Hide prices fell at the factory gate in Ireland as some semblance of sanity appeared to settle on the hide markets. Perhaps the bubble has finally burst but we will have to wait a while longer before we can finally report whether the hide buyers really do want to operate a profitable business.
One complication is that every slaughterhouse in Ireland is examining how to salt their own hides. Italy is being besieged by eager plants wishing to sell their own salted material. Some of these plants will be in for a major disappointment when they realise that they have been overpaid for their hides for a long time.
Any wet-blue producer in the world will soon explain the facts of life to them and I have no doubt that their new Italian friends will make the most of any inadequacies that they might have.

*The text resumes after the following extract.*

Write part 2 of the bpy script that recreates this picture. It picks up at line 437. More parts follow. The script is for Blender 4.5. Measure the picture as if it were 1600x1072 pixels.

Prices for salted hides have come back and the bottom has not been reached. Kills have been reasonable and are running ahead of next year. Prices at the end of April were as follows:
36kg+ ……………..……….. 88p
31/35.5kg ……………………. 99p
26/30.5kg ….………….….. £1.10
22/25.5kg …………..…….. £1.18
Cows were steady at £25 per salted heavy cow, £22 for light cows. These were expected to fall in May.
As expected, Hong Kong has been cancelled in June and many traders who would normally go to Shanghai are voicing fears about travelling in that part of the world this year at all.
The first new season doubleface lambskins have just been shipped to Türkiye at £7.15 per skin delivered. Interest appears patchy and the Turkish tanners give off an air of uncertainty. The speculation is that prices are more likely to fall rather than rise and the weakening US dollar is playing a big part in the skin trade as well as the hide trade.
Fellmongers remain very soft at £3.15 ex yard with few takers.
The SARS crisis in China is having a huge impact in our trade and will continue to have a negative effect for some time to come. Some traders see only one outcome to all this: lower prices.